Our staff, including Directors, are paid a salary and may be entitled to receive bonuses and non-monetary benefits. In addition, directors may also receive director fees. These salary, fee, and bonus payments are paid by us and are not an additional cost to you. You may receive advice about our products from your financial adviser. We do not provide your financial adviser with any remuneration or other benefit when you invest in the products we issue. The amount that is paid by you to your financial adviser when they provide advice to you or arrange for you to invest in our products is agreed by you and your financial adviser and is an amount that you pay, not us.
Please also refer to the Financial Services Guide on the CGP website. The FSG is an important document that is designed to help you decide whether to use the financial services offered by CGP.
For important information regarding the investment managers of the Funds, please refer to the relevant investment manager website which you are able to access via the CGP website.
Withdrawal of Products
The financial products issued by CGP and listed on the CGP website may be withdrawn or varied at any time and without notice. Further, the information on the CGP website relating to any withdrawn financial product may also be withdrawn or varied without notice.
Capital and return not guaranteed
Neither CGP nor any of its related bodies corporate, nor any investment manager or custodian, guarantees the repayment of your capital or the performance of your investment or any particular taxation consequences of investing.
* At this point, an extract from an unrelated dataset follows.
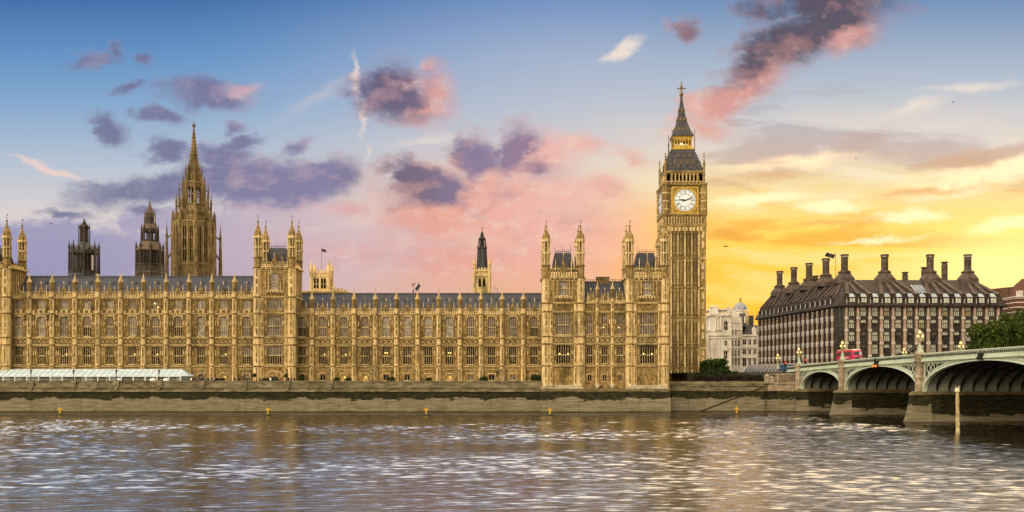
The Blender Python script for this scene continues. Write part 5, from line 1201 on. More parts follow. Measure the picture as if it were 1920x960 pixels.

All investments are subject to risks, including possible delays in repayment and loss of capital and income. The significant risks for a financial product are outlined in the relevant PDS or other offer document for that financial product.
Forward looking statements
The material on the CGP website may contain forward-looking statements which are not based solely on historical facts but are based on current expectations about future events and results. Words such as "anticipate", "believe", "expect", "project", "forecast", "estimate", "outlook", "likely", "intend", "should", "could", "may", "target", "plan" and other similar expressions typically denote forward-looking statements. Such forward-looking statements are based on views held only at the date of publication of the material and are not guarantees of future performance or events. These forward-looking statements are subject to inherent risks, uncertainties, and other factors outside the control of CGP. Accordingly, actual results may differ materially from those expressed or implied in such statements.
CGP does not undertake to update any forward-looking statements to reflect events or new information following the publication of forward-looking statements on the CGP website. CGP gives no representation or warranty (express or implied) as to the completeness or reliability of any forward-looking statements. Such forward-looking statements should not be considered as advice or a recommendation in relation to holding, purchasing, or selling a financial product and do not take into account your particular investment objectives, financial situation, or needs, and you should not place undue reliance on these forward-looking statements.
Hypotheticals, illustrations, and examples
Hypothetical situations, illustrations, and examples on the CGP website are provided for illustrative purposes only, and you should not rely on such hypothetical situations, illustrations, or examples when making investment decisions. Due to your individual circumstances, your returns may differ from those provided in any hypothetical situations, illustrations, and examples used.
Past performance
Past performance information is not a reliable indicator of future performance. Any reference to past performance on the CGP website is intended to be for general illustrative purposes only and should not be relied upon.